Swift Souffle Serenade

Photo by Tenaya HillsTime was running short. My dining partner had a concert to attend; a night of romance awaited me. We had finished our fabulous dinner at Savoie's Fare in Laguna Niguel and now eagerly awaited the Grand Marnier soufflé our charming waitress had recommended half an hour earlier.

We ordered big mugs of coffee and waited. And waited. Talk drifted to work, Spanish, films. We waited. Wasn't Robert Duvall fabulous in Apocalypse Now? Waited. Tienes que practicar más español. Waited. But did you see Hearts of Darkness? Waited.

“This is so like a European café—they take their sweet time,” my companion said apologetically but with a hint of frustration. I, though, wouldn't take any further delays: I balanced a spoon on my ear.

The waitress noticed. “Did you get your soufflé yet?” she asked sweetly before exclaiming, “Oh dear!” when our soft-lit scowls replied. She rushed into the kitchen. My partner and I worried—time was running short. There had been other delays through the evening, but we attributed those to the attempt at continental ambiance my partner described, a way to subtly enhance Savoie's Fare's cocoon of relaxation. Tardiness was one thing; forgetting our dessert made us ponder whether we should play dine-and-ditch.

Until the soufflé mix-up, our Savoie's Fare experience had been one of Gallic charm, lengthy waits and all. The tiny bistro makes its home in one of those small shopping plazas so common to South County—an impeccable oasis of commerce in the midst of rolling hills and post-apocalypse quiet. The main dining room seems like and is just a bit bigger than someone's living room—in one corner, a bookcase holds books and a stereo system that quietly spins jazz or other soothing aural delights—and the lighting is low, the kind of illumination you use before falling asleep with the television on. Or love.

Savoie's Fare is primarily known for its bakery, where rows of French pastries and cookies fight with wondrous cakes for counter space—photos on the walls display cakes designed to appear like cars, champagne bottles and even golf bags complete with frosting in the shape of dimpled balls. The bakery also produces the quartet of house breads that appeared once my dining partner and I found a table: crunchy flatbreads rejoined with a thick pesto, toasty bread sticks, whole-wheat loaves and a cracker baked with Cheddar cheese and some powerful herbs.

As Parisian as the setting and breads may be, namesake owner/chef Jacques Savoie limits his menu to a mash-up of American supper-club favorites—moist rack of lamb, Chilean sea bass, a big cheese steak—coupled with Italian pastas and a smattering of French dishes. He also includes some fusion attempts, and we started with one of them—butternut squash soup drizzled with coconut milk.

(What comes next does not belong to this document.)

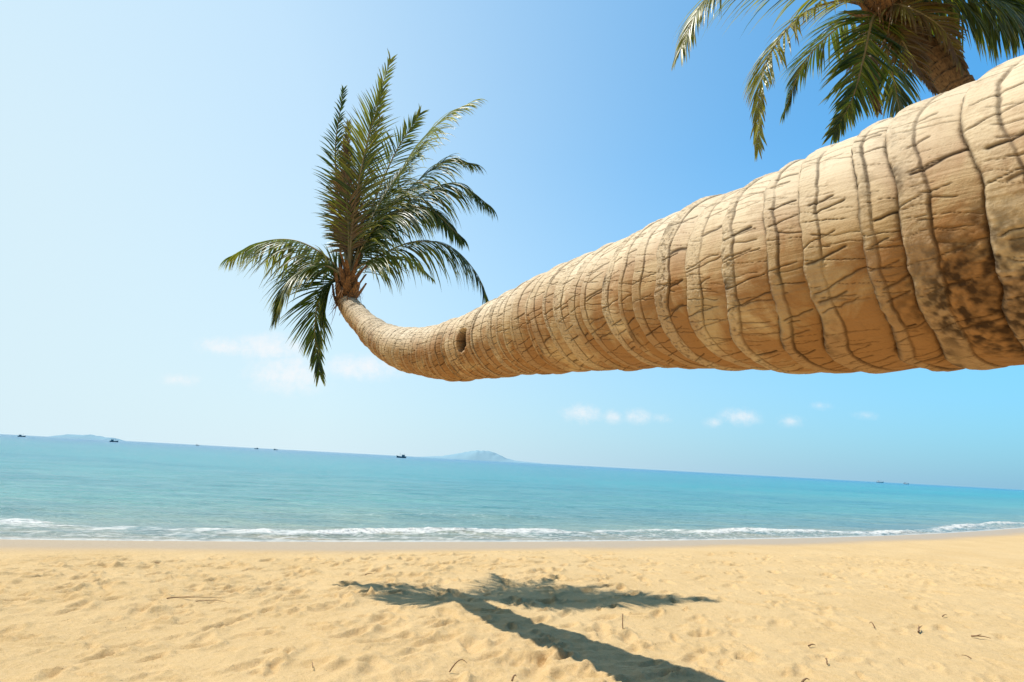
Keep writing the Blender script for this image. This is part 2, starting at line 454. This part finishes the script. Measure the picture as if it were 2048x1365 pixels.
    for (hp, hr, hd) in (hole or []):
        dd = np.linalg.norm((P - np.array(hp)) / np.array(hr), axis=-1)
        rag = dd + .30 * fbm(P[..., 0] * 30, P[..., 2] * 30, P[..., 1] * 30, oct=2, seed=3)
        mk = sstep(1.05, .75, rag)
        hk = np.maximum(hk, mk); P -= (mk * hd)[..., None] * rad
    bk = np.zeros_like(S)
    for (hp, hr) in (burl or []):
        dd = np.linalg.norm((P - np.array(hp)) / hr, axis=-1) + .35 * fbm(X3 * 6, Y3 * 6, Z3 * 6, oct=2, seed=6)
        mk = sstep(1.1, .5, dd); cell = fbm(X3 * 75, Y3 * 75, Z3 * 75, oct=3, seed=8)
        P += (mk * (.003 * cell))[..., None] * rad
        bk = np.maximum(bk, mk * np.clip(.55 - cell * 1.5, 0, 1))
    dark = np.maximum(crack, np.clip(seam0 * 1.25, 0, 1) * (.35 + .65 * gv) * np.clip(A, .5, 1))
    dark = np.maximum(dark, seam1 * np.clip(gv, 0, .8))
    smut = sstep(.15, .5, fbm(X3 * 10, Y3 * 10, Z3 * 10 + 40, oct=5, seed=seed + 60, gain=.65)) * np.exp(-(t * Lg / (.030 * rel)) ** 2)
    dark = np.maximum(dark, smut * .85)
    dark = np.maximum(dark, hk); dark = np.clip(np.maximum(dark, np.clip(pit * 1.6, 0, .45)), 0, 1); dark = np.maximum(dark, bk * .9)
    upf = rad[..., 2] * np.ones_like(S)
    fib = fbm(cx * 42, cy * 42, S * 2.5 + k * 7.7, oct=3, seed=seed + 50)
    return grid_mesh(name, P[..., 0], P[..., 1], P[..., 2], {'dark': dark, 'scar': scar * (.4 + .6 * pitted), 'tone': r3[k] * np.ones_like(S), 'up': upf, 'fib': fib * .5 + .5, 'tt': t}, wrap=True)

m_tr, nt, b = new_mat('palm_bark'); nb = NB(nt)
p = nb.pos()
dk = nb.attr('dark'); sc = nb.attr('scar'); tn = nb.attr('tone'); upa = nb.attr('up'); fb = nb.attr('fib'); tt = nb.attr('tt')
nA = nb.noise(p, 5, 6, .65, .6); nB = nb.noise(p, 34, 6, .7); nC = nb.noise(p, 190, 4, .7); nD = nb.noise(p, 2.2, 3)
c = nb.mix(tn, (.45, .31, .155), (.70, .54, .33))
c = nb.mix(nb.ramp(fb, .35, .7, 0, .45), c, (.46, .29, .13))
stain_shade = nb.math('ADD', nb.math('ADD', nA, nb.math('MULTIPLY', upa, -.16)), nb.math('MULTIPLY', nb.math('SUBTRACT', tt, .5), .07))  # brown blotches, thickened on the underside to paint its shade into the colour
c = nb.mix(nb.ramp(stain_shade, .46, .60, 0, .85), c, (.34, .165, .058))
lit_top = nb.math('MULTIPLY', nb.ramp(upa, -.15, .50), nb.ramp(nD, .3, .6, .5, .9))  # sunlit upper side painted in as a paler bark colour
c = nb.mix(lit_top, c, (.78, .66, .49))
c = nb.mix(nb.math('MULTIPLY', sc, .55), c, (.58, .47, .32))
c = nb.mix(nb.ramp(nB, .52, .75, 0, .45), c, (.26, .145, .065))
c = nb.mix(nb.ramp(nC, .62, .78, 0, .5), c, (.17, .10, .055))
c = nb.mix(nb.math('MULTIPLY', dk, .97), c, (.024, .012, .006))
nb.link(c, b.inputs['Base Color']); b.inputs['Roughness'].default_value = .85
b.inputs['Specular IOR Level'].default_value = .2
vo = nb.n('ShaderNodeTexVoronoi'); nb.link(p, vo.inputs['Vector']); vo.inputs['Scale'].default_value = 150
hh = nb.math('MULTIPLY', vo.outputs['Distance'], nb.math('ADD', sc, .03))
nb.link(nb.bump(nC, .4, .003, nb.bump(hh, .4, .004, nb.bump(fb, .6, .004, nb.bump(nB, .3, .006)))), b.inputs['Normal'])

main_pts = [(-1.50, 4.86, 2.42), (-1.475, 4.86, 2.30), (-1.243, 4.63, 2.066), (-1.013, 4.36, 1.884), (-.749, 4.03, 1.752), (-.405, 3.684, 1.690),
            (-.072, 3.274, 1.705), (.191, 2.864, 1.704), (.386, 2.462, 1.676), (.632, 1.861, 1.612), (.772, 1.464, 1.552),
            (.886, 1.233, 1.534), (.992, 1.031, 1.520), (1.15, .72, 1.47), (1.4, .15, 1.32), (1.8, -.7, .95), (2.3, -1.6, .35), (2.7, -2.3, -.4)]
main_dia = [.135, .15, .19, .24, .30, .37, .435, .485, .51, .52, .54, .55, .57, .60, .60, .64, .70, .85]
def sg_main(L):
    out = []; v = 0
    while v < L:
        out.append(v)
        if v < 2.0: st = .0042
        elif v < 3.4: st = .0032
        elif v < 5.5: st = .0020
        else: st = .01
        v += st
    return out
def sp_main(s): return float(np.interp(s, [0, 1.2, 2.4, 3.4, 5.5, 8], [.045, .055, .085, .11, .115, .14]))

def make_tree(label, loc):
    e = bpy.data.objects.new('palm_tree', None); col.objects.link(e)
    e['label'] = label; e['category'] = 'palm tree'
    e.location = loc
    bpy.context.view_layer.update()
    return e
def part(name, me, mat, e, label=None):
    o = add_obj(name, me, mat, e, label)
    o.matrix_parent_inverse = Matrix.Translation(e.location).inverted()
    return o

# ------------------------------------------------------------------ fronds
m_fr, nt, b = new_mat('palm_leaf'); nb = NB(nt)
dry = nb.attr('dry'); rn = nb.attr('rnd')
p = nb.pos(); n = nb.noise(p, 9, 3)
c = nb.mix(rn, (.024, .048, .010), (.090, .125, .018))
c = nb.mix(nb.ramp(dry, .15, .5), c, (.32, .30, .045))
c = nb.mix(nb.ramp(dry, .5, .9), c, (.17, .105, .055))
c = nb.mix(nb.ramp(n, .4, .8, 0, .4), c, (.02, .034, .01))
nb.link(c, b.inputs['Base Color']); b.inputs['Roughness'].default_value = .34
tr = nb.n('ShaderNodeBsdfTranslucent'); nb.link(nb.mix(1.0, c, (2.1, 2.2, .7), 'MULTIPLY'), tr.inputs['Color'])
ms = nb.n('ShaderNodeMixShader'); ms.inputs[0].default_value = .33
nb.link(b.outputs[0], ms.inputs[1]); nb.link(tr.outputs[0], ms.inputs[2])
nb.link(ms.outputs[0], nt.nodes['Material Output'].inputs['Surface'])
m_ra, nt, b = new_mat('palm_rachis'); nb = NB(nt)
nb.link(nb.mix(nb.ramp(nb.noise(nb.pos(), 14, 3), .3, .7), (.16, .14, .05), (.26, .19, .08)), b.inputs['Base Color']); b.inputs['Roughness'].default_value = .5

def frond_mesh(base, rel, leaf, seed, dryness=0.0, droop=.5, up=(0, 0, 1), n=80, w0=.0185, rad=.012, start=.14, a0=64, a1=20, be0=16, twist=.4):
    rg = random.Random(seed)
    pts = [Vector(base)] + [Vector(base) + Vector(r) for r in rel]
    C = catmull(pts, 48)
    V = []; Fc = []; dr = []; rnd = []; mi = []
    up = Vector(up).normalized(); fr = []
    for i in range(48):
        T = (C[min(i + 1, 47)] - C[max(i - 1, 0)]).normalized()
        sd = T.cross(up)
        if sd.length < .05: sd = fr[-1][1].copy() if fr else Vector((1, 0, 0))
        sd.normalize(); nn = sd.cross(T).normalized()
        if fr and sd.dot(fr[-1][1]) < 0: sd = -sd; nn = -nn
        fr.append((T, sd, nn))
    tw0 = rg.uniform(-twist, twist); tw1 = tw0 + rg.uniform(-twist * 1.6, twist * 1.6)
    for i in range(48):
        r = rad * (1 - i / 47 * .85)
        if i < 6: r *= 1 + (6 - i) * .22
        T, sd, nn = fr[i]
        aa = tw0 + (tw1 - tw0) * i / 47
        sd, nn = sd * math.cos(aa) + nn * math.sin(aa), nn * math.cos(aa) - sd * math.sin(aa)
        fr[i] = (T, sd, nn)
        for k in range(6):
            a = k * math.pi / 3
            V.append(C[i] + sd * math.cos(a) * r * 1.2 + nn * math.sin(a) * r * .8); dr.append(dryness); rnd.append(.5)
    for i in range(47):
        for k in range(6):
            Fc.append((i * 6 + k, i * 6 + (k + 1) % 6, (i + 1) * 6 + (k + 1) % 6, (i + 1) * 6 + k)); mi.append(1)
    for sgn in (-1, 1):
        clump = rg.uniform(0, 6)
        for j in range(n):
            t = start + (1 - start) * (j + rg.uniform(-.3, .3)) / (n - 1); t = min(max(t, start), 1)
            if rg.random() < .04: continue
            x = t * 47; k = min(int(x), 46); f = x - k
            c0 = C[k].lerp(C[k + 1], f); T, sd, nn = fr[k]
            tt_ = (t - start) / (1 - start)
            al = math.radians(a0 + (a1 - a0) * tt_ ** .8 + rg.uniform(-6, 6) + 5 * math.sin(j * .55 + clump))
            L = leaf * (.55 + .45 * math.sin(math.pi * min(1, tt_ * 1.25 + .1) ** .9)) * (1 - .45 * max(0, tt_ - .55) / .45) * rg.uniform(.85, 1.08)
            be = math.radians(be0 + rg.uniform(-12, 12))
            d0 = (T * math.cos(al) + (sd * sgn * math.cos(be) + nn * math.sin(be)) * math.sin(al)).normalized()
            g = droop * rg.uniform(.75, 1.25); k0 = len(V)
            dv = dryness + rg.uniform(-.12, .14) + (.15 if rg.random() < .12 else 0) + .12 * max(0, tt_ - .6); rv = rg.random()
            prev = c0; d = d0.copy(); NS = 6
            wb = w0 * rg.uniform(.8, 1.2)
            side_j = Vector((rg.uniform(-1, 1), rg.uniform(-1, 1), 0)) * .07
            for q_ in range(NS + 1):
                u = q_ / NS
                wv = wb * (0.45 + 1.1 * u if u < .35 else .84 * (1 - ((u - .35) / .65) ** 1.6)) * .5
                wdir = d.cross(nn)
                if wdir.length < .05: wdir = d.cross(Vector((0.3, .2, 1)))
                wdir.normalize(); n2 = wdir.cross(d).normalized()
                V += [prev + wdir * wv + n2 * wv * .45, prev, prev - wdir * wv + n2 * wv * .45]
                dd = dv + (.35 if u > .8 else 0) * (rv < .6)
                dr += [dd] * 3; rnd += [rv] * 3
                if q_ < NS:
                    d = (d + (Vector((0, 0, -1)) * g + side_j) * (1.3 / NS) * (.4 + u)).normalized()
                    prev = prev + d * (L / NS)
            for q_ in range(NS):
                a = k0 + q_ * 3
                Fc += [(a, a + 1, a + 4, a + 3), (a + 1, a + 2, a + 5, a + 4)]; mi += [0, 0]
    me = from_pd('frond', V, Fc, True)
    me.materials.append(m_fr); me.materials.append(m_ra)
    me.polygons.foreach_set('material_index', mi)
    for nm, dat in (('dry', dr), ('rnd', rnd)):
        a = me.attributes.new(nm, 'FLOAT', 'POINT'); a.data.foreach_set('value', dat)
    return me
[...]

The butternut squash's smoky, soothing candor pleased us, but the coconut milk proved too fleeting to make much of an impact other than teasing droplets of sweet.

The service was slow between the soup and the arrival of my entrée, black and white linguine snaking around tiger shrimp and chunks of lobster tails. I further fretted once I bit into one of the massive shrimps—it possessed no flavor. None. I tried another one. Flavorless. A disaster, I feared—until I nibbled on the moist, silky lobster tails hidden beneath the weave of linguine noodle strains. Even better was the superb sauce atop the black and white linguine: pink, creamy, heavy with tomato chunks, then unveiling a cheesy savor before sneaking into the back of your palate with a spicy pepper smack. In the grand summation of things, the black and white linguine was yummers.

My partner similarly enjoyed her salmon en papillotte. I'm still not sure what the parchment paper that encased the salmon does for the fish—something about steaming the contents to embolden the flavors—but the tomato relish on the meat accentuated the flavor, while the accompanying risotto and chunks of bell peppers glistened with butter.

The meals were grand—but we wanted that soufflé. We had places to go, people to love. After some more dorkish banter—what's the darker Stones song, “Mother's Little Helper” or “Paint It Black”?—the waitress arrived with our dessert. “This is my favorite,” she said as the soufflé gently collapsed within itself. It was delicate and airy but heavy with its sumptuous crumbs. The chilled Grand Marnier sauce cooled the steaming soufflé, tempering it to something warm. It's amazing how quickly anger and resentment disappear under the scent of a grand dessert. And it's even more amazing how fast a Camry can drive the streets of South County under the darkness of night.